1. Archive

Ex-CenTrust boss told to repay millions

Ousted CenTrust Bank chairman David Paul, a man given to gold plated plumbing, oriental rugs and rare artworks, is facing a $30.8-million bill for what the U.S. government calls "insatiable vanity and greed." The Office of Thrift Supervision (OTS) announced Monday it wants to ban Paul from the banking industry and is asking restitution of $30.8-million he is said to have drained from Miami-based CenTrust.

The thrift was shut down in February and its bailout is expected to cost $1.7-billion.

"David Paul's extravagant lifestyle in which he enriched himself at the ultimate expense of depositors and taxpayers exceeds virtually anything this agency has encountered before," said Faith Hochberg, OTS senior deputy chief counsel. "This man even had gold leaf ceilings and gold-plated toilet pipes in his office."

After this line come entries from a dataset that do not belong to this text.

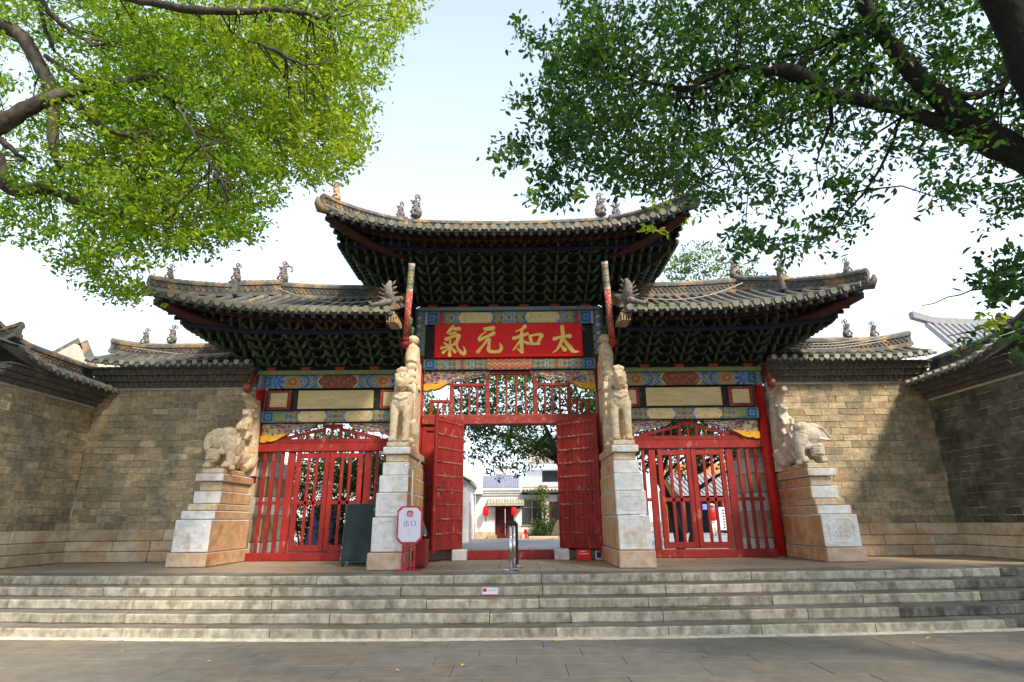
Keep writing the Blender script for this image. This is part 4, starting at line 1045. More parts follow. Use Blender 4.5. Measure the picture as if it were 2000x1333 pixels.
# ================================================================== STONE PILLARS AND THEIR BEASTS
def carve(name, g, mat, parent, voxel=.022, sm=6, disp=0.):
    o = g.obj(name, mat, parent, smooth=True)
    md = o.modifiers.new('union', 'REMESH'); md.mode = 'VOXEL'; md.voxel_size = voxel; md.use_smooth_shade = True
    s = o.modifiers.new('smooth', 'SMOOTH'); s.iterations = sm; s.factor = .5
    return o
def tiers(parent, sx, T):
    """list of (x_in, x_out, y_front, y_back, z0, z1, mat) as stacked blocks with recessed joints"""
    for (xi, xo, yf, yb, z0, z1, mt, nm) in T:
        lo, hi = sorted((sx * xi, sx * xo)); g = G().bev((lo, yf, z0 + .006), (hi, yb, z1 - .006), .016)
        me, o = g.mesh(nm, [mt, STONE_O]);
        for p in me.polygons:
            if abs(p.normal.x) > .8: p.material_index = 1
        for p in me.polygons: p.use_smooth = False
        ob = mobj(nm, me, parent, Matrix.Translation(o))
    return
def panel_carving(parent, x0, x1, z0, z1, y, face=-1):
    """shallow carved frame and cloud scroll standing 6 mm proud of the block"""
    g = G(); xm = (x0 + x1) / 2; zm = (z0 + z1) / 2
    P = []
    for a in np.linspace(0, 2 * PI, 33): P.append((xm + (x1 - x0) / 2 * max(-1, min(1, 1.25 * math.cos(a))), y, zm + (z1 - z0) / 2 * max(-1, min(1, 1.25 * math.sin(a)))))
    g.tube(P, .007, 5, cap=False)
    for q in range(3):
        c = (xm + (q - 1) * (x1 - x0) * .24, y, zm + (.05 if q % 2 else -.04)); g.tube([(c[0] + (.015 + .012 * a) * math.cos(a), y, c[2] + (.015 + .012 * a) * math.sin(a)) for a in np.linspace(0, 6.3, 16)], .006, 5)
    g.obj('carved_relief', STONE_W, parent)
def lion(t, cx, y0, z0, turn, mat):
    """sitting guardian lion, chest towards -Y, forelegs straight with a gap between them"""
    g = G(); T = Matrix.Translation((cx, y0, z0)) @ Matrix.Diagonal((.78, .92, 1.02, 1)); V = lambda *p: T @ Vector(p)
    for q in (-1, 1):
        g.tube([V(.165 * q, -.20, .0), V(.165 * q, -.19, .25), V(.165 * q, -.15, .55), V(.15 * q, -.08, .80)], [.078, .074, .088, .13], 10)
        g.ball(V(.165 * q, -.25, .05), (.09, .12, .055), 10)
        g.tube([V(.17 * q, .50, .1), V(.19 * q, .40, .28), V(.15 * q, .25, .50)], [.14, .17, .15], 10); g.ball(V(.19 * q, .28, .07), (.09, .16, .07), 10)
    g.tube([V(0, .62, .22), V(0, .42, .42), V(0, .16, .70), V(0, .0, .90), V(0, -.08, 1.06)], [.17, .21, .23, .235, .19], 14)
    g.ball(V(0, -.13, .82), (.21, .13, .20), 12)
    R = T @ Matrix.Translation((0, -.14, 1.26)) @ Matrix.Rotation(turn, 4, 'Z')
    g.ball((0, 0, 0), (.205, .20, .20), 14, T=R); g.ball((0, -.15, -.05), (.13, .12, .10), 12, T=R); g.ball((0, -.235, -.01), (.075, .05, .045), 10, T=R); g.ball((0, -.15, -.13), (.10, .10, .045), 10, T=R)
    for q in (-1, 1):
        g.ball((.085 * q, -.155, .065), (.055, .05, .045), 8, T=R); g.ball((.10 * q, -.13, .115), (.08, .06, .035), 8, T=R); g.ball((.19 * q, .02, .08), (.045, .06, .08), 8, T=R)
    g.tube([R @ Vector((-.13, -.02, .20)), R @ Vector((0, -.03, .235)), R @ Vector((.13, -.02, .20))], .075, 10)
    for i in range(11):
        a = PI * (i / 10); 
        for rr, zz in ((.215, .0), (.22, -.14)): g.ball((rr * math.cos(a), .06 + .12 * math.sin(a), zz + .03 * math.sin(i * 2)), .062, 8, T=R)
    for i in range(5): g.ball(V(-.12 + .06 * i, -.19 + .04 * abs(i - 2), .93), .045, 8)
    g.tube([V(0, .66, .2), V(.02, .74, .5), V(0, .66, .8)], [.07, .09, .04], 8)
    g.tube([V(-.18, -.22, .93), V(0, -.285, .86), V(.18, -.22, .93)], .03, 8)
    for i in range(6):
        for q in (-1, 1): g.ball(V(.17 * q, -.02 + .05 * i, 1.02 - .07 * i), .05, 8)
    for q in (-1, 1):
        for c in (-1, 0, 1): g.ball(V(.165 * q + .045 * c, -.35, .035), (.024, .03, .03), 6)
    carve('stone_lion', g, mat, t, .013, 1)
def inner_pillar(sx, label):
    t = thing('lion_pillar', label, 'stone pillar', (sx * 2.26, -1.5, 0))
    xi, xo = (1.95, 2.58) if sx < 0 else (2.02, 2.64)
    tiers(t, sx, [
        (xi - .03, xo + .02, -2.98, -.35, 0, .31, STONE_S, 'plinth_block'), (xi, xo - .02, -2.90, -.36, .31, .93, STONE_W, 'panel_block'), (xi + .0, xo - .04, -2.80, -.36, .93, 1.38, STONE_W, 'stone_block'),
        (xi + .01, xo - .06, -2.70, -.36, 1.38, 1.71, STONE_W, 'stone_block'), (xi + .03, xo - .09, -2.60, -.36, 1.71, 1.97, STONE_W, 'stone_block'), (xi + .05, xo - .13, -2.54, -.36, 1.97, 2.12, STONE_F, 'neck_block'),
        (xi + .01, xo - .08, -2.62, -.36, 2.12, 2.27, STONE_W, 'cap_block'), (xi + .06, xo - .13, -2.56, -1.25, 2.27, 2.38, STONE_F, 'lion_base')])
    lo, hi = sorted((sx * (xi + .12), sx * (xo - .13))); panel_carving(t, lo, hi, .40, .86, -2.902); panel_carving(t, lo, hi, 1.02, 1.28, -2.802)
    cx = sx * (xi + xo - .07) / 2
    lion(t, cx, -2.24, 2.37, -.35 if sx < 0 else .15, STONE_F)
    # rear slab with stacked carving rising behind the lion up to the brace
    x0, x1 = sorted((sx * 2.16, sx * 2.47)); 
    G().bev((x0, -1.15, 2.27), (x1, -.36, 3.9), .03).obj('rear_slab', STONE_F, t)
    me, o = G().bev((x0, -.95, 3.9), (x1, -.40, 4.55), .04).mesh('rear_slab', STONE_F); mobj('rear_slab', me, t, Matrix.Translation(o))
    g = G(); xc = (x0 + x1) / 2
    g.tube([(xc, -1.0, 4.40), (xc, -.92, 4.62), (xc, -.86, 4.86)], [.15, .17, .14], 12); g.ball((xc, -.85, 5.02), (.15, .17, .13), 12)
    for k in range(4): g.ball((xc, -1.05 + .02 * k, 3.75 + .19 * k), (.15, .14, .12), 10)
    for k in range(5): g.tube([(xc - .12, -1.16, 2.9 + .2 * k), (xc, -1.22, 2.98 + .2 * k), (xc + .12, -1.16, 2.9 + .2 * k)], .05, 8)
    g.tube([(xc, -.72, 3.8), (xc, -.66, 4.9)], [.22, .13], 12)
    carve('carved_finial', g, STONE_F, t, .02, 3)
    return t
inner_pillar(-1, 'tall white stone pillar left of the doorway, carved lion turned aside, exit sign in front')
inner_pillar(1, 'tall white stone pillar right of the doorway with a carved lion facing front')
def elephant(t, sx, cx, y0, z0, mat):
    """kneeling elephant; body runs back along Y, head turned towards the doorway side, trunk hanging"""
    g = G(); k = -sx                                    # direction to the doorway
    def V(x, y, z): return Vector((cx + k * x, y0 + y, z0 + z))
    g.tube([V(0, .30, .28), V(0, .62, .36), V(0, .95, .36), V(0, 1.2, .28)], [.26, .31, .30, .22], 14)
    g.tube([V(-.05, -.02, .26), V(0, .12, .34), V(0, .35, .36)], [.2, .27, .28], 14)
    for q in (-1, 1):
        g.tube([V(.20 * q, .12, .36), V(.21 * q, -.02, .16), V(.20 * q, -.16, .08)], [.15, .12, .10], 10); g.ball(V(.20 * q, -.22, .10), (.095, .10, .09), 10)
        for c in (-1, 0, 1): g.ball(V(.20 * q + .05 * c, -.31, .07), (.03, .03, .04), 8)
        g.tube([V(.22 * q, .85, .34), V(.25 * q, .72, .16), V(.22 * q, .55, .07)], [.19, .14, .09], 10)
    # head: high domed skull
    g.ball(V(.0, -.08, .64), (.32, .25, .25), 16); g.ball(V(.10, -.12, .80), (.19, .17, .14), 14); g.ball(V(-.13, -.08, .78), (.19, .17, .14), 14)
    g.ball(V(.16, -.16, .52), (.16, .15, .17), 12)
    g.tube([V(.18, -.20, .60), V(.26, -.24, .44), V(.28, -.24, .26), V(.27, -.22, .12), V(.31, -.20, .03), V(.37, -.18, .03)], [.15, .12, .095, .08, .068, .05], 12)
    g.tube([V(.14, -.26, .47), V(.22, -.33, .42), V(.29, -.35, .43)], [.042, .032, .014], 8)       # tusk
    g.tube([V(.02, -.24, .40), V(.12, -.26, .36), V(.20, -.25, .38)], [.07, .06, .04], 8)       # jaw
    g.ball(V(.31, .02, .52), (.055, .18, .22), 12); g.tube([V(.35, -.14 + .0, .52 - .0), V(.36, -.05, .70), V(.36, .10, .70), V(.35, .2, .52), V(.35, .1, .34)], .022, 6); g.ball(V(.15, -.29, .645), (.028, .02, .022), 8)
    g.tube([V(.08, -.27, .69), V(.15, -.30, .69), V(.21, -.28, .665)], .018, 6)
    # ear: broad leaf with a rolled rim
    E_ = [(-.08, .72), (-.16, .82), (-.30, .78), (-.40, .64), (-.47, .52), (-.36, .52), (-.22, .54), (-.10, .58)] if sx > 0 else [(-.14, .74), (-.20, .80), (-.30, .78), (-.345, .66), (-.345, .50), (-.30, .42), (-.22, .48), (-.16, .58)]
    poly = [(cx + k * a, z0 + b) for a, b in E_]
    if k < 0: poly = poly[::-1]
    g.prism(poly, y0 - .22, y0 - .15)
    g.tube([V(a, -.225, b) for a, b in E_ + [E_[0]]], .024, 8)
    # small mask under the chin
    g.tube([V(-.10, -.20, .42), V(-.11, -.22, .28), V(-.10, -.2, .16)], [.15, .15, .11], 12)
    for c in range(4): g.tube([V(-.24, -.30, .22 + .055 * c), V(-.12, -.36, .215 + .055 * c), V(.02, -.30, .22 + .055 * c)], .021, 6)
    carve('stone_elephant', g, mat, t, .013, 1)
def outer_pillar(sx, label, mat):
    t = thing('elephant_pillar', label, 'stone pillar', (sx * 6.5, -.9, 0))
    xi, xo = 6.10, 6.88
    if sx > 0: xi, xo = 6.34, 7.12
    tiers(t, sx, [
        (xi, xo + .02, -1.86, .12, 0, .28, STONE_S, 'plinth_block'), (xi + .02, xo - .02, -1.80, .10, .28, .92, STONE_W, 'panel_block'), (xi + .02, xo - .06, -1.71, .10, .92, 1.10, STONE_W, 'stone_block'),
        (xi + .03, xo - .13, -1.63, .10, 1.10, 1.24, STONE_F, 'stone_block'), (xi + .03, xo - .18, -1.55, .10, 1.24, 1.50, STONE_W, 'stone_block'), (xi + .08, xo - .24, -1.47, .10, 1.50, 1.70, STONE_S, 'neck_block'),
        (xi + .02, xo - .17, -1.56, .10, 1.70, 1.87, STONE_W, 'cap_block'), (xi + .06, xo - .26, -1.50, .0, 1.87, 1.98, STONE_F, 'elephant_base')])
    lo, hi = sorted((sx * (xi + .14), sx * (xo - .14))); panel_carving(t, lo, hi, .38, .82, -1.803)
    ex = sx * (xi + .06 + xo - .26) / 2
    elephant(t, sx, ex, -1.12, 1.97, mat)
    g = G(); xc = sx * (xi + .17)
    g.tube([(xc, -.10, 1.9), (xc, -.14, 2.7), (xc, -.18, 3.4), (xc, -.22, 3.72)], [.20, .19, .17, .14], 12)
    g.tube([(xc, -.42, 2.75), (xc, -.55, 2.98), (xc, -.46, 3.2), (xc, -.40, 3.42)], [.15, .15, .13, .10], 12)
    g.ball((xc, -.50, 3.34), (.13, .12, .12), 12); g.ball((xc, -.62, 3.32), (.07, .06, .05), 10)
    for q in (-1, 1):
        g.tube([(xc + .09 * q, -.52, 3.14), (xc + .10 * q, -.68, 3.04), (xc + .09 * q, -.70, 2.92)], [.05, .045, .05], 8); g.ball((xc + .07 * q, -.58, 3.40), .035, 8); g.ball((xc + .12 * q, -.46, 3.42), .04, 8)
        g.tube([(xc + .09 * q, -.42, 2.85), (xc + .12 * q, -.62, 2.80), (xc + .1 * q, -.66, 2.70)], [.08, .06, .05], 8)
    for i in range(9): a = i * .7; g.ball((xc + .14 * math.cos(a * 1.7), -.32 + .05 * math.sin(a), 3.30 + .05 * i), .055, 8)
    for i in range(8): g.tube([(xc - .16, -.22, 2.1 + .2 * i), (xc, -.30, 2.2 + .2 * i), (xc + .15, -.24, 2.28 + .2 * i)], .035, 7)
    g.ball((xc, -.42, 3.70), (.14, .15, .08), 12); g.tube([(xc, -.30, 3.5), (xc, -.55, 3.74), (xc, -.78, 3.78)], [.12, .10, .07], 10)
    carve('climbing_beast', g, STONE_F if sx < 0 else STONE_G, t, .014, 1)
outer_pillar(-1, 'stepped stone pillar at the left gate end with a sunlit carved elephant on top', STONE_F)
outer_pillar(1, 'stepped stone pillar at the right gate end with a grey carved elephant, big ear raised', STONE_G)
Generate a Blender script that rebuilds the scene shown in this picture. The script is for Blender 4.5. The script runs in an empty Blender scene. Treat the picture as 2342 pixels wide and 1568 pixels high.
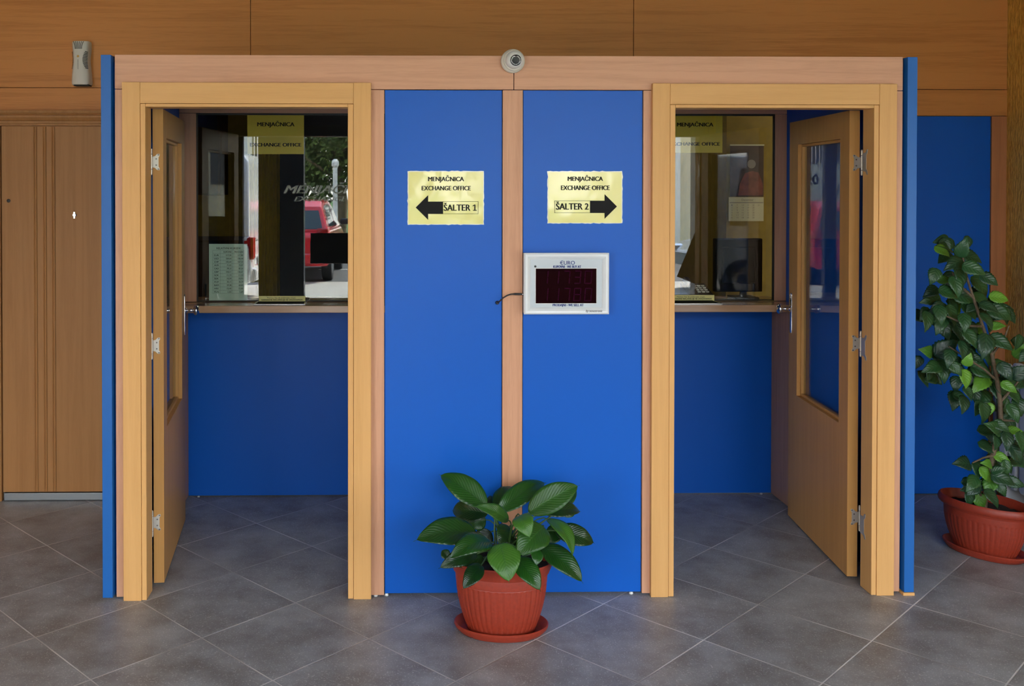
import bpy, bmesh, math, random
from mathutils import Vector, Matrix, noise
R = math.radians
rnd = random.Random(7)
C = bpy.context.scene.collection
sc = bpy.context.scene

# ------------------------------------------------------------------ camera
cam_d = bpy.data.cameras.new('camera'); cam = bpy.data.objects.new('camera', cam_d); C.objects.link(cam)
cam_d.sensor_fit = 'HORIZONTAL'; cam_d.sensor_width = 36; cam_d.lens = 34.345
cam_d.shift_x = 0.10097; cam_d.shift_y = -0.13997; cam_d.clip_start = .05; cam_d.clip_end = 300
_r = Vector((0.99984019, -0.01787193, 0.00042634)); _f = Vector((0.01787594, 0.99975711, -0.01289045)); _u = Vector((-0.00019586, 0.01289601, 0.99991682))
M_ = Matrix((( _r.x, _u.x, -_f.x, -0.491888), (_r.y, _u.y, -_f.y, -3.963808), (_r.z, _u.z, -_f.z, 1.680540), (0, 0, 0, 1)))
cam.matrix_world = M_
sc.camera = cam

# ------------------------------------------------------------------ light
sc.view_settings.view_transform = 'Standard'; sc.view_settings.look = 'None'
sc.view_settings.gamma = 1; sc.view_settings.use_curve_mapping = False
sc.view_settings.exposure = 3.55
sc.cycles.max_bounces = 12; sc.cycles.transparent_max_bounces = 24; sc.cycles.diffuse_bounces = 6; sc.cycles.glossy_bounces = 8
sc.cycles.sample_clamp_indirect = 6
w = bpy.data.worlds.new('sky'); sc.world = w; w.use_nodes = True
nt = w.node_tree; nt.nodes.clear()
_o = nt.nodes.new('ShaderNodeOutputWorld'); _b = nt.nodes.new('ShaderNodeBackground'); _c = nt.nodes.new('ShaderNodeTexCoord')
_s = nt.nodes.new('ShaderNodeSeparateXYZ'); _rp = nt.nodes.new('ShaderNodeValToRGB')
nt.links.new(_c.outputs['Generated'], _s.inputs[0]); nt.links.new(_s.outputs['Z'], _rp.inputs[0])
_rp.color_ramp.elements[0].position = 0.0; _rp.color_ramp.elements[0].color = (1.0, .99, .97, 1)
_rp.color_ramp.elements[1].position = 0.75; _rp.color_ramp.elements[1].color = (.34, .52, .85, 1)
_e = _rp.color_ramp.elements.new(.22); _e.color = (.86, .93, 1.0, 1)
nt.links.new(_rp.outputs[0], _b.inputs[0]); _b.inputs[1].default_value = 1.15
nt.links.new(_b.outputs[0], _o.inputs[0])
sun_d = bpy.data.lights.new('sun', 'SUN'); sun = bpy.data.objects.new('sun', sun_d); C.objects.link(sun)
sun_d.energy = 3.4; sun_d.angle = R(.6); sun_d.color = (1, .95, .86)
sun.rotation_euler = Vector((.50, -.36, .79)).to_track_quat('Z', 'Y').to_euler()
def portal(x0, x1, z0, z1, y):
    d = bpy.data.lights.new('daylight_portal', 'AREA'); o = bpy.data.objects.new('daylight_portal', d); C.objects.link(o)
    d.shape = 'RECTANGLE'; d.size = x1-x0; d.size_y = z1-z0; d.cycles.is_portal = True
    o.location = ((x0+x1)/2, y, (z0+z1)/2); o.rotation_euler = (R(90), 0, 0)     # shines towards +y
portal(-5.6, 8, 0.02, 2.86, -6.02)

# ------------------------------------------------------------------ materials
def mat(name):
    m = bpy.data.materials.new(name); m.use_nodes = True
    b = m.node_tree.nodes['Principled BSDF']
    return m, m.node_tree, b
def setin(b, **k):
    for n, v in k.items():
        b.inputs[n.replace('_', ' ')].default_value = v
def plain(name, col, rough=.5, metal=0., spec=.5, bump=0., bscale=200., var=.0, emit=None, coat=0.):
    m, t, b = mat(name); setin(b, Base_Color=(*col, 1), Roughness=rough, Metallic=metal)
    b.inputs['Specular IOR Level'].default_value = spec
    if coat: b.inputs['Coat Weight'].default_value = coat; b.inputs['Coat Roughness'].default_value = .08
    if bump or var:
        tc = t.nodes.new('ShaderNodeTexCoord'); n = t.nodes.new('ShaderNodeTexNoise'); n.inputs['Scale'].default_value = bscale; n.inputs['Detail'].default_value = 4
        t.links.new(tc.outputs['Object'], n.inputs['Vector'])
        if bump:
            bp = t.nodes.new('ShaderNodeBump'); bp.inputs['Strength'].default_value = bump; bp.inputs['Distance'].default_value = .002
            t.links.new(n.outputs['Fac'], bp.inputs['Height']); t.links.new(bp.outputs[0], b.inputs['Normal'])
        if var:
            r = t.nodes.new('ShaderNodeValToRGB'); t.links.new(n.outputs['Fac'], r.inputs[0])
            r.color_ramp.elements[0].position = .3; r.color_ramp.elements[1].position = .7
            r.color_ramp.elements[0].color = (*[c*(1-var) for c in col], 1); r.color_ramp.elements[1].color = (*[min(1, c*(1+var)) for c in col], 1)
            t.links.new(r.outputs[0], b.inputs['Base Color'])
    if emit: b.inputs['Emission Color'].default_value = (*emit[:3], 1); b.inputs['Emission Strength'].default_value = emit[3]
    return m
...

That's not all. Included in the $30.8-million the agency is asking for:

$4.9-million that CenTrust gave to an executive retirement account set up primarily for Paul. The money, managed by a longtime Paul associate, is now being held overseas, OTS says.

$15-million in what OTS says is a legal defense "slush fund" to pay for lawsuits against Paul and other CenTrust directors.

$35,000 for 24-carat gold leaf ceilings in Paul's office, $1-million for his marble staircase and gold-plated pipes, faucets and sinks, $233,000 for his sailboat the Bodacious, and $2,000 for weapons and ammunition that Paul ordered.

A salary of $393,000 to Paul in October 1989, following a fiscal year in which CenTrust reported a $119-million net loss.

Losses from Paul's purchase of $30-million in paintings, oriental rugs and other expensive furnishings.

The $30.8-million in restitution wanted from Paul ranks second only to the $40-million sought from Charles Keating, who ran now-failed Lincoln Savings in California and also got five U.S. senators into ethics trouble. A regulatory hearing on the Keating case may begin early next year.

But beyond all the tough talk of the OTS officials, Paul's attorney says he may not be able to pay up. "David Paul, in my opinion, does not have $30-million," said Aubrey Harwell, his Nashville-based attorney.

The former thrift chairman is reported to be in Israel. Harwell said Paul will answer the charges made by OTS, adding, "He's certainly not going to duck his responsibility."

OTS officials said they will send their order to Paul's Miami home. They say he has until Nov. 1 to pay the $30.8-million or post a bond. Also, he has 20 days from Monday to contact OTS Chairman Timothy Ryan to argue why or why not the complete charges against him should be made public. After that, a date would be set for his case to go before an administrative judge.

CenTrust, once the Southeast's largest thrift, was purchased by Great Western Financial Corp. on June 29. Florida Comptroller Gerald Lewis already has obtained an agreement from Paul that bans him from the financial industry in the state of Florida, a spokesman said.

Earlier this year, the St. Petersburg Times reported that federal thrift regulators had prepared 10 potential criminal cases for the FBI alleging that Paul may have committed fraud, securities violations and bribery. Known as criminal referrals, the documents do not indicate a full blown investigation, and no charges have been filed against Paul.

The criminal referrals alleged Paul paid a gratuity to the mayor of Miami Beach, illegally kept millions of dollars in securities in an offshore bank and strongly encouraged CenTrust employees to make campaign contributions to politicians.

Paul, CenTrust and its affiliates gave more than $328,000 to members of Congress, Gerald Lewis, and other politicians, according to a study by the House Banking Committee.